§ **JOB**: Copy the data exactly; pictures stay out of the copy.

§ **DATA SECTION**:

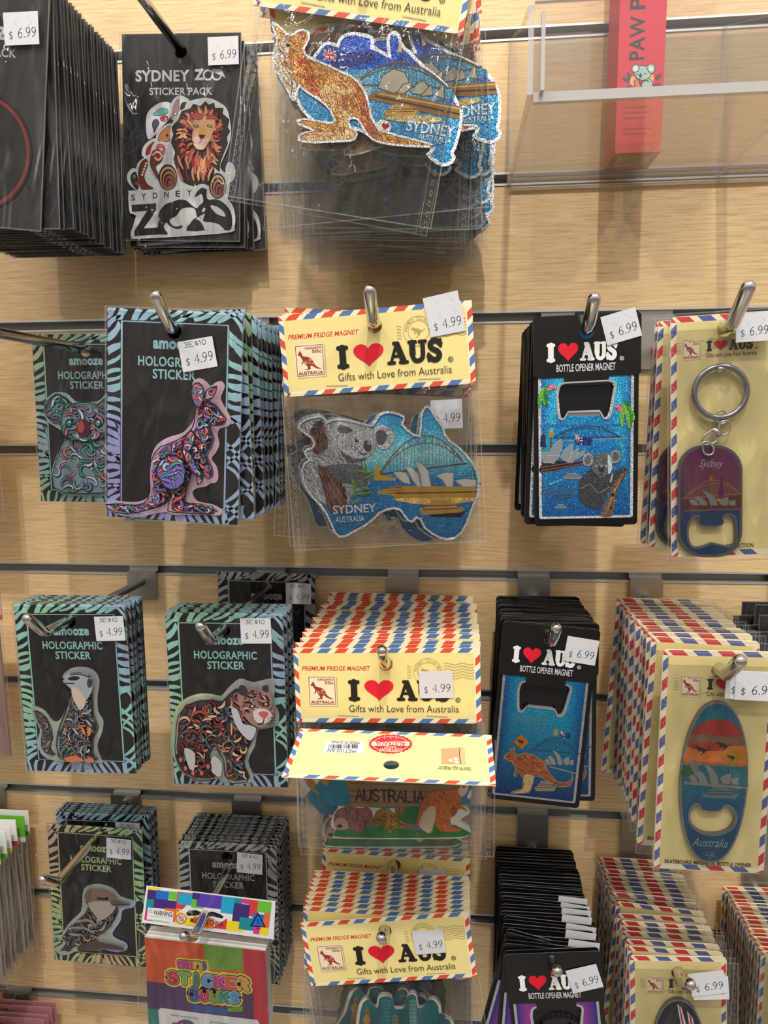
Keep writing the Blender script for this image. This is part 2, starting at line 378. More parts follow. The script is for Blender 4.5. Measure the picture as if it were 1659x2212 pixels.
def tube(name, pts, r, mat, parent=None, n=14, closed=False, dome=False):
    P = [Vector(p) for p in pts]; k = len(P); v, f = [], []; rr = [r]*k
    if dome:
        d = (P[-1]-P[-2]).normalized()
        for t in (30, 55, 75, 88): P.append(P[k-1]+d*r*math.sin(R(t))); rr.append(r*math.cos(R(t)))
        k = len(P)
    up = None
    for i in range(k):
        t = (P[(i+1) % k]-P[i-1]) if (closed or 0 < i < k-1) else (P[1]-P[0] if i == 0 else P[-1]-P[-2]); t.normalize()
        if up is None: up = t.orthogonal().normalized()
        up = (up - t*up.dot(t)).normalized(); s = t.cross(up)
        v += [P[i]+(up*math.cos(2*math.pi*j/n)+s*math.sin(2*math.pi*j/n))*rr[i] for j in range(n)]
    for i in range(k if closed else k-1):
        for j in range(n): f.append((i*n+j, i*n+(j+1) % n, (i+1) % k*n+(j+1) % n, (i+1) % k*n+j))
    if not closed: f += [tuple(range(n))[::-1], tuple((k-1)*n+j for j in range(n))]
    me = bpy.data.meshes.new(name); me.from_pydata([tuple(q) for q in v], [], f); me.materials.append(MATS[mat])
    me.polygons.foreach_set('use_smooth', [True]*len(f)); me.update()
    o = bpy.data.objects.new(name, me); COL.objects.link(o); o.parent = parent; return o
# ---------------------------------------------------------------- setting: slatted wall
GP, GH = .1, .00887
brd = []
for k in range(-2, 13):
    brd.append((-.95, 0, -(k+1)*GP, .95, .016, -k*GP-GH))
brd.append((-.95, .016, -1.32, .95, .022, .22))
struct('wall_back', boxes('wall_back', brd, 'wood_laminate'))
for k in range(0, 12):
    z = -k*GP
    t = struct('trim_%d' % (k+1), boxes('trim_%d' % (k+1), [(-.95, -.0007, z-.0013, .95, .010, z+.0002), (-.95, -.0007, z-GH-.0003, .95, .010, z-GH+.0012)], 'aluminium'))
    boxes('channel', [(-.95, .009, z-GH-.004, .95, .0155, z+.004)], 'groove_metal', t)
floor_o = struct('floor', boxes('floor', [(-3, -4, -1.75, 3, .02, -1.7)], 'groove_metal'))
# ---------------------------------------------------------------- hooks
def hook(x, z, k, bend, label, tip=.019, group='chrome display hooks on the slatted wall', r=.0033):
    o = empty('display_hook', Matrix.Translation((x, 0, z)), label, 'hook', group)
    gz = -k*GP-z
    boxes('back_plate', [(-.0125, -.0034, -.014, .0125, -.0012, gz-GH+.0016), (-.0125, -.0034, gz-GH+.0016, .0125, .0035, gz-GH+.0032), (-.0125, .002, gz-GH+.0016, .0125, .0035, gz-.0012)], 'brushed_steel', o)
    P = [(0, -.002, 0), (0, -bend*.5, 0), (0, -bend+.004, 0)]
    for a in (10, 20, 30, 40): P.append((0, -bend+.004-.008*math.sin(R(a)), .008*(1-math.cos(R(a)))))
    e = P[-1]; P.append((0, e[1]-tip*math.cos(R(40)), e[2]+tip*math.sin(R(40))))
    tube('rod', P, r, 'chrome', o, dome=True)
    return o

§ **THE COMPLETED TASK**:
Keep writing the Blender script for this image. This is part 2, starting at line 378. More parts follow. The script is for Blender 4.5. Measure the picture as if it were 1659x2212 pixels.
def tube(name, pts, r, mat, parent=None, n=14, closed=False, dome=False):
    P = [Vector(p) for p in pts]; k = len(P); v, f = [], []; rr = [r]*k
    if dome:
        d = (P[-1]-P[-2]).normalized()
        for t in (30, 55, 75, 88): P.append(P[k-1]+d*r*math.sin(R(t))); rr.append(r*math.cos(R(t)))
        k = len(P)
    up = None
    for i in range(k):
        t = (P[(i+1) % k]-P[i-1]) if (closed or 0 < i < k-1) else (P[1]-P[0] if i == 0 else P[-1]-P[-2]); t.normalize()
        if up is None: up = t.orthogonal().normalized()
        up = (up - t*up.dot(t)).normalized(); s = t.cross(up)
        v += [P[i]+(up*math.cos(2*math.pi*j/n)+s*math.sin(2*math.pi*j/n))*rr[i] for j in range(n)]
    for i in range(k if closed else k-1):
        for j in range(n): f.append((i*n+j, i*n+(j+1) % n, (i+1) % k*n+(j+1) % n, (i+1) % k*n+j))
    if not closed: f += [tuple(range(n))[::-1], tuple((k-1)*n+j for j in range(n))]
    me = bpy.data.meshes.new(name); me.from_pydata([tuple(q) for q in v], [], f); me.materials.append(MATS[mat])
    me.polygons.foreach_set('use_smooth', [True]*len(f)); me.update()
    o = bpy.data.objects.new(name, me); COL.objects.link(o); o.parent = parent; return o
# ---------------------------------------------------------------- setting: slatted wall
GP, GH = .1, .00887
brd = []
for k in range(-2, 13):
    brd.append((-.95, 0, -(k+1)*GP, .95, .016, -k*GP-GH))
brd.append((-.95, .016, -1.32, .95, .022, .22))
struct('wall_back', boxes('wall_back', brd, 'wood_laminate'))
for k in range(0, 12):
    z = -k*GP
    t = struct('trim_%d' % (k+1), boxes('trim_%d' % (k+1), [(-.95, -.0007, z-.0013, .95, .010, z+.0002), (-.95, -.0007, z-GH-.0003, .95, .010, z-GH+.0012)], 'aluminium'))
    boxes('channel', [(-.95, .009, z-GH-.004, .95, .0155, z+.004)], 'groove_metal', t)
floor_o = struct('floor', boxes('floor', [(-3, -4, -1.75, 3, .02, -1.7)], 'groove_metal'))
# ---------------------------------------------------------------- hooks
def hook(x, z, k, bend, label, tip=.019, group='chrome display hooks on the slatted wall', r=.0033):
    o = empty('display_hook', Matrix.Translation((x, 0, z)), label, 'hook', group)
    gz = -k*GP-z
    boxes('back_plate', [(-.0125, -.0034, -.014, .0125, -.0012, gz-GH+.0016), (-.0125, -.0034, gz-GH+.0016, .0125, .0035, gz-GH+.0032), (-.0125, .002, gz-GH+.0016, .0125, .0035, gz-.0012)], 'brushed_steel', o)
    P = [(0, -.002, 0), (0, -bend*.5, 0), (0, -bend+.004, 0)]
    for a in (10, 20, 30, 40): P.append((0, -bend+.004-.008*math.sin(R(a)), .008*(1-math.cos(R(a)))))
    e = P[-1]; P.append((0, e[1]-tip*math.cos(R(40)), e[2]+tip*math.sin(R(40))))
    tube('rod', P, r, 'chrome', o, dome=True)
    return o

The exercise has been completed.